*What is required*.
Starting at the first line of the entries, extract each line up to and including the one that contains "SC.camera = cam", but leave out the pictures.

· · · · ·

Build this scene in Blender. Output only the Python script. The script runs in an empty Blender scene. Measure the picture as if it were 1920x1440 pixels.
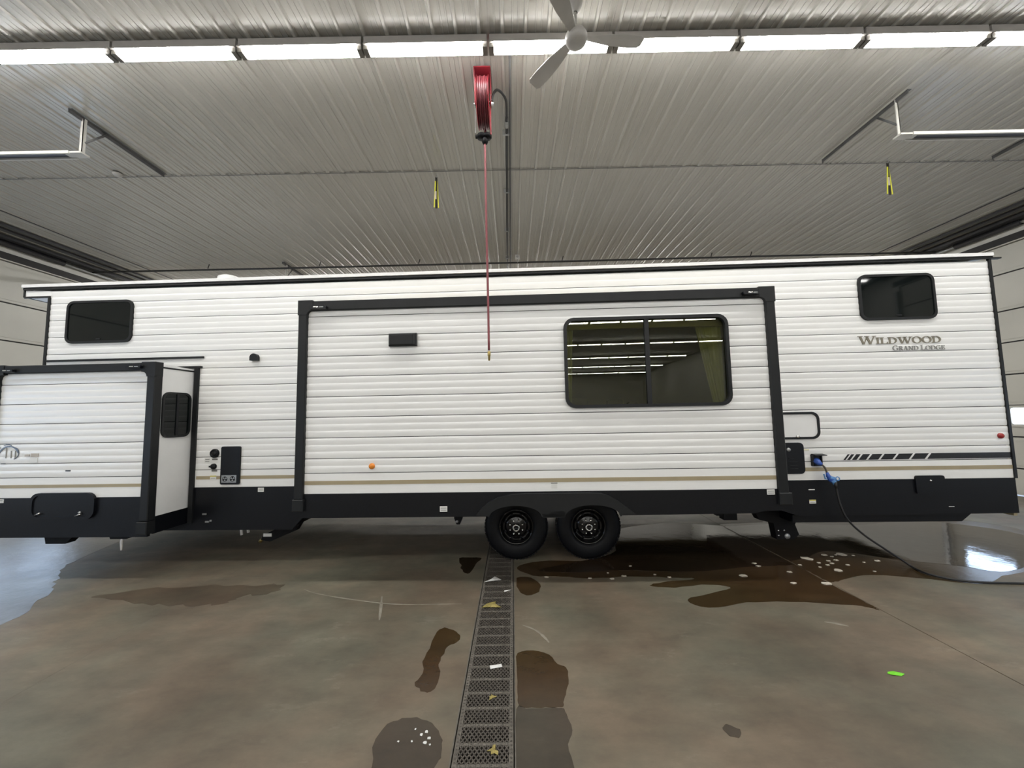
import bpy, bmesh, math, random
from mathutils import Matrix, Vector
random.seed(7)
R = math.radians
PI = math.pi
SC = bpy.context.scene
COL = SC.collection

# ------------------------------------------------------------------ camera
CAM_H = 1.76
cam_d = bpy.data.cameras.new('camera')
cam_d.sensor_fit = 'HORIZONTAL'
cam_d.sensor_width = 36.0
cam_d.lens = 721.0 / 1920.0 * 36.0
cam_d.clip_start = 0.05
cam_d.clip_end = 200
cam = bpy.data.objects.new('camera', cam_d)
COL.objects.link(cam)
_p, _r = R(4.65), R(1.07)
_f = Vector((0, math.cos(_p), math.sin(_p)))
_r0 = Vector((1, 0, 0))
_u0 = _r0.cross(_f)
_right = _r0 * math.cos(_r) - _u0 * math.sin(_r)
_up = _r0 * math.sin(_r) + _u0 * math.cos(_r)
_m = Matrix((_right, _up, -_f)).transposed().to_4x4()
_m.translation = Vector((0, 0, CAM_H))
cam.matrix_world = _m
SC.camera = cam

# ------------------------------------------------------------------ world, exposure
wd = bpy.data.worlds.new('world')
SC.world = wd
wd.use_nodes = True
wd.node_tree.nodes['Background'].inputs[0].default_value = (0.62, 0.75, 1.0, 1)
wd.node_tree.nodes['Background'].inputs[1].default_value = 1.0
SC.view_settings.view_transform = 'Standard'
SC.view_settings.look = 'None'
SC.view_settings.gamma = 1.0
SC.view_settings.use_curve_mapping = False
SC.view_settings.exposure = 0.0
LAMP = 44.0          # radiance of the strip light lenses
PANE = 8.5          # radiance of the daylight panes in the overhead doors
SC.cycles.use_denoising = True
SC.cycles.max_bounces = 8
SC.cycles.diffuse_bounces = 4
SC.cycles.glossy_bounces = 4
SC.cycles.use_adaptive_sampling = True
SC.cycles.adaptive_threshold = 0.02
SC.cycles.sample_clamp_indirect = 6.0

# ------------------------------------------------------------------ materials
def mat(name, col, rough=0.5, metal=0.0, spec=0.5, var=0.06, scale=6.0, bump=0.0, bscale=40.0, coat=0.0, stretch=None):
    m = bpy.data.materials.new(name)
    m.use_nodes = True
    nt = m.node_tree
    b = nt.nodes['Principled BSDF']
    b.inputs['Roughness'].default_value = rough
    b.inputs['Metallic'].default_value = metal
    b.inputs['Specular IOR Level'].default_value = spec
    b.inputs['Coat Weight'].default_value = coat
    tc = nt.nodes.new('ShaderNodeTexCoord')
    src = tc.outputs['Object']
    if stretch:
        mp = nt.nodes.new('ShaderNodeMapping')
        mp.inputs['Scale'].default_value = stretch
        nt.links.new(src, mp.inputs['Vector'])
        src = mp.outputs['Vector']
    n = nt.nodes.new('ShaderNodeTexNoise')
    n.inputs['Scale'].default_value = scale
    n.inputs['Detail'].default_value = 4
    nt.links.new(src, n.inputs['Vector'])
    r = nt.nodes.new('ShaderNodeValToRGB')
    r.color_ramp.elements[0].position = 0.3
    r.color_ramp.elements[1].position = 0.7
    r.color_ramp.elements[0].color = tuple(max(0, c * (1 - var)) for c in col) + (1,)
    r.color_ramp.elements[1].color = tuple(min(1, c * (1 + var)) for c in col) + (1,)
    nt.links.new(n.outputs['Fac'], r.inputs['Fac'])
    nt.links.new(r.outputs['Color'], b.inputs['Base Color'])
    if bump:
        n2 = nt.nodes.new('ShaderNodeTexNoise')
        n2.inputs['Scale'].default_value = bscale
        nt.links.new(src, n2.inputs['Vector'])
        bp = nt.nodes.new('ShaderNodeBump')
        bp.inputs['Strength'].default_value = bump
        bp.inputs['Distance'].default_value = 0.02
        nt.links.new(n2.outputs['Fac'], bp.inputs['Height'])
        nt.links.new(bp.outputs['Normal'], b.inputs['Normal'])
    return m

def emis(name, col, strength):
    m = bpy.data.materials.new(name)
    m.use_nodes = True
    nt = m.node_tree
    b = nt.nodes['Principled BSDF']
    b.inputs['Base Color'].default_value = (0.9, 0.9, 0.9, 1)
    b.inputs['Emission Color'].default_value = col + (1,)
    b.inputs['Emission Strength'].default_value = strength
    return m

def glass(name, tint, rough=0.0):
    m = bpy.data.materials.new(name)
    m.use_nodes = True
    nt = m.node_tree
    nt.nodes.remove(nt.nodes['Principled BSDF'])
    out = nt.nodes['Material Output']
    fr = nt.nodes.new('ShaderNodeFresnel')
    fr.inputs['IOR'].default_value = 1.62
    tr = nt.nodes.new('ShaderNodeBsdfTransparent')
    tr.inputs['Color'].default_value = tint + (1,)
    gl = nt.nodes.new('ShaderNodeBsdfGlossy')
    gl.inputs['Roughness'].default_value = rough
    mx = nt.nodes.new('ShaderNodeMixShader')
    nt.links.new(fr.outputs[0], mx.inputs[0])
    nt.links.new(tr.outputs[0], mx.inputs[1])
    nt.links.new(gl.outputs[0], mx.inputs[2])
    nt.links.new(mx.outputs[0], out.inputs[0])
    return m

def concrete(name, dark, light, r0, r1, bump=0.25, bsc=14):
    m = bpy.data.materials.new(name)
    m.use_nodes = True
    nt = m.node_tree
    N = nt.nodes.new
    L = nt.links.new
    b = nt.nodes['Principled BSDF']
    g = N('ShaderNodeNewGeometry')
    def noise(scale, detail, rough=0.6, st=None):
        src = g.outputs['Position']
        if st:
            mp = N('ShaderNodeMapping')
            mp.inputs['Scale'].default_value = st
            L(src, mp.inputs['Vector'])
            src = mp.outputs['Vector']
        n = N('ShaderNodeTexNoise')
        n.inputs['Scale'].default_value = scale
        n.inputs['Detail'].default_value = detail
        n.inputs['Roughness'].default_value = rough
        L(src, n.inputs['Vector'])
        return n.outputs['Fac']
    def ramp(f, p0, c0, p1, c1):
        r = N('ShaderNodeValToRGB')
        r.color_ramp.elements[0].position = p0
        r.color_ramp.elements[1].position = p1
        r.color_ramp.elements[0].color = c0 + (1,)
        r.color_ramp.elements[1].color = c1 + (1,)
        L(f, r.inputs['Fac'])
        return r.outputs['Color']
    def mix(kind, fac, a, c):
        x = N('ShaderNodeMix')
        x.data_type = 'RGBA'
        x.blend_type = kind
        if isinstance(fac, float):
            x.inputs[0].default_value = fac
        else:
            L(fac, x.inputs[0])
        L(a, x.inputs[6])
        L(c, x.inputs[7])
        return x.outputs[2]
    c1 = ramp(noise(0.55, 6), 0.35, dark, 0.68, light)
    c2 = ramp(noise(3.2, 8, 0.7, (0.7, 1.3, 1)), 0.3, (0.70, 0.69, 0.68), 0.72, (1.2, 1.19, 1.16))
    c = mix('MULTIPLY', 1.0, c1, c2)
    # reddish and greenish cast patches in the old slab
    c3 = ramp(noise(0.8, 3), 0.4, (1.10, 0.97, 0.89), 0.62, (0.95, 1.005, 0.955))
    c = mix('MULTIPLY', 1.0, c, c3)
    # pale worn mineral patches
    w = ramp(noise(5.0, 10, 0.75, (0.6, 1.4, 1)), 0.56, (0, 0, 0), 0.74, (1, 1, 1))
    w2 = ramp(noise(1.1, 2), 0.45, (0, 0, 0), 0.65, (1, 1, 1))
    ww = mix('MULTIPLY', 1.0, w, w2)
    pale = N('ShaderNodeRGB')
    pale.outputs[0].default_value = (light[0] * 1.7, light[1] * 1.72, light[2] * 1.7, 1)
    sc = N('ShaderNodeMath')
    sc.operation = 'MULTIPLY'
    sc.inputs[1].default_value = 0.55
    L(ww, sc.inputs[0])
    c = mix('MIX', sc.outputs[0], c, pale.outputs[0])
    L(c, b.inputs['Base Color'])
    mr = N('ShaderNodeMapRange')
    mr.inputs['To Min'].default_value = r0
    mr.inputs['To Max'].default_value = r1
    L(noise(1.7, 5), mr.inputs['Value'])
    L(mr.outputs[0], b.inputs['Roughness'])
    bp = N('ShaderNodeBump')
    bp.inputs['Strength'].default_value = bump
    bp.inputs['Distance'].default_value = 0.004 if bsc > 10 else 0.012
    L(noise(bsc, 6), bp.inputs['Height'])
    L(bp.outputs['Normal'], b.inputs['Normal'])
    return m

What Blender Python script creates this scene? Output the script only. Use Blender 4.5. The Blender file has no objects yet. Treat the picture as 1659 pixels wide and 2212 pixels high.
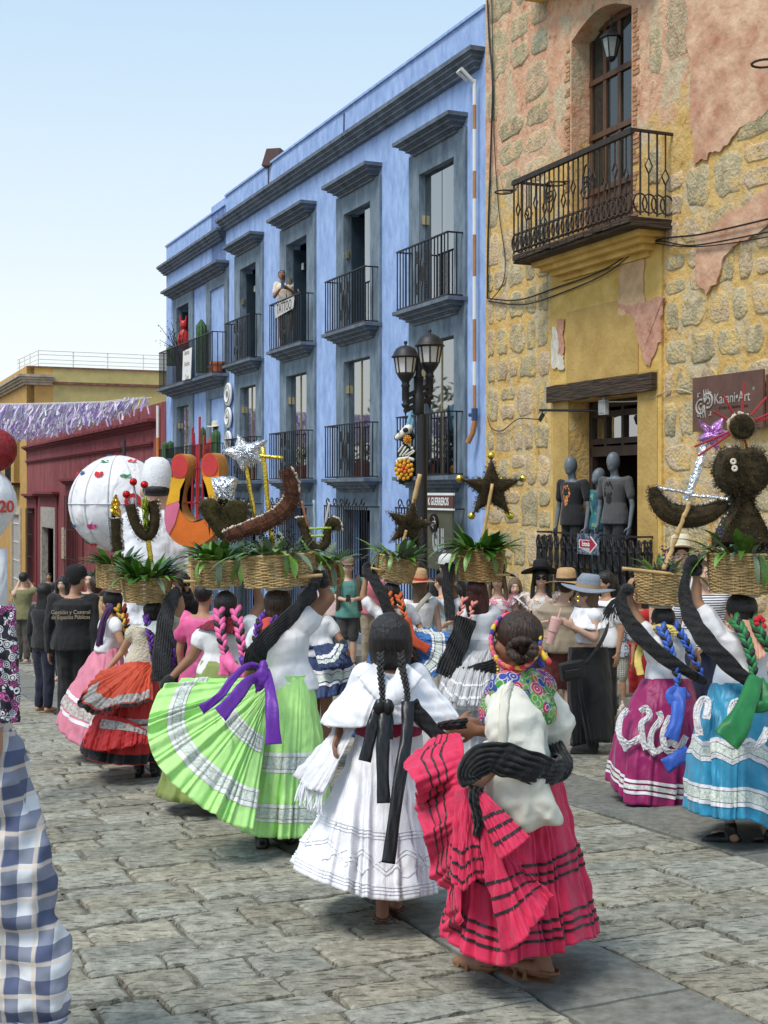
import bpy, math, random
from mathutils import Vector, Matrix, noise
import numpy as np
R = math.radians
random.seed(7); np.random.seed(7)
scene = bpy.context.scene
# ---------------------------------------------------------------- camera
EYE = 1.7                                     # lens height above the street where the photographer stands
FOC, UW, U0, VH = 2850.0, 1659.0, 829.5, 1063.0
cam = bpy.data.cameras.new('camera'); camo = bpy.data.objects.new('camera', cam)
scene.collection.objects.link(camo); scene.camera = camo
camo.location = (0, 0, EYE); camo.rotation_euler = (R(90), 0, 0)
cam.sensor_fit = 'HORIZONTAL'; cam.sensor_width = 36.0; cam.lens = FOC/UW*36.0
cam.shift_y = -43.0/UW; cam.clip_end = 2000; cam.clip_start = 0.05
# ---------------------------------------------------------------- sky, sun, exposure
SUN_EL, SUN_AZ = R(58), R(222)                # azimuth from +Y clockwise: behind the camera, to the left
world = bpy.data.worlds.new('World'); scene.world = world; world.use_nodes = True
wn = world.node_tree; wn.nodes.clear()
sky = wn.nodes.new('ShaderNodeTexSky'); sky.sky_type = 'NISHITA'; sky.sun_disc = False
sky.sun_elevation = SUN_EL; sky.sun_rotation = SUN_AZ; sky.air_density = 1.0; sky.dust_density = 3.2; sky.ozone_density = 1.6; sky.altitude = 1500
bgn = wn.nodes.new('ShaderNodeBackground'); bgn.inputs[1].default_value = 0.125
won = wn.nodes.new('ShaderNodeOutputWorld')
hzm = wn.nodes.new('ShaderNodeMix'); hzm.data_type = 'RGBA'; hzm.inputs[7].default_value = (4.3, 5.3, 6.0, 1)   # thin even cloud over the blue
wtc = wn.nodes.new('ShaderNodeTexCoord'); wsp = wn.nodes.new('ShaderNodeSeparateXYZ'); wmr = wn.nodes.new('ShaderNodeMapRange')
wn.links.new(wtc.outputs['Generated'], wsp.inputs[0]); wn.links.new(wsp.outputs[2], wmr.inputs[0])
wmr.inputs[1].default_value = 0.0; wmr.inputs[2].default_value = 0.55; wmr.inputs[3].default_value = 0.95; wmr.inputs[4].default_value = 0.62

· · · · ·

*Reply to the exercise*.
Build this scene in Blender. Output only the Python script. The script runs in an empty Blender scene. Measure the picture as if it were 1920x1440 pixels.
import bpy, bmesh, math, random
from mathutils import Matrix, Vector
random.seed(7)
R = math.radians
PI = math.pi
SC = bpy.context.scene
COL = SC.collection

# ------------------------------------------------------------------ camera
CAM_H = 1.76
cam_d = bpy.data.cameras.new('camera')
cam_d.sensor_fit = 'HORIZONTAL'
cam_d.sensor_width = 36.0
cam_d.lens = 721.0 / 1920.0 * 36.0
cam_d.clip_start = 0.05
cam_d.clip_end = 200
cam = bpy.data.objects.new('camera', cam_d)
COL.objects.link(cam)
_p, _r = R(4.65), R(1.07)
_f = Vector((0, math.cos(_p), math.sin(_p)))
_r0 = Vector((1, 0, 0))
_u0 = _r0.cross(_f)
_right = _r0 * math.cos(_r) - _u0 * math.sin(_r)
_up = _r0 * math.sin(_r) + _u0 * math.cos(_r)
_m = Matrix((_right, _up, -_f)).transposed().to_4x4()
_m.translation = Vector((0, 0, CAM_H))
cam.matrix_world = _m
SC.camera = cam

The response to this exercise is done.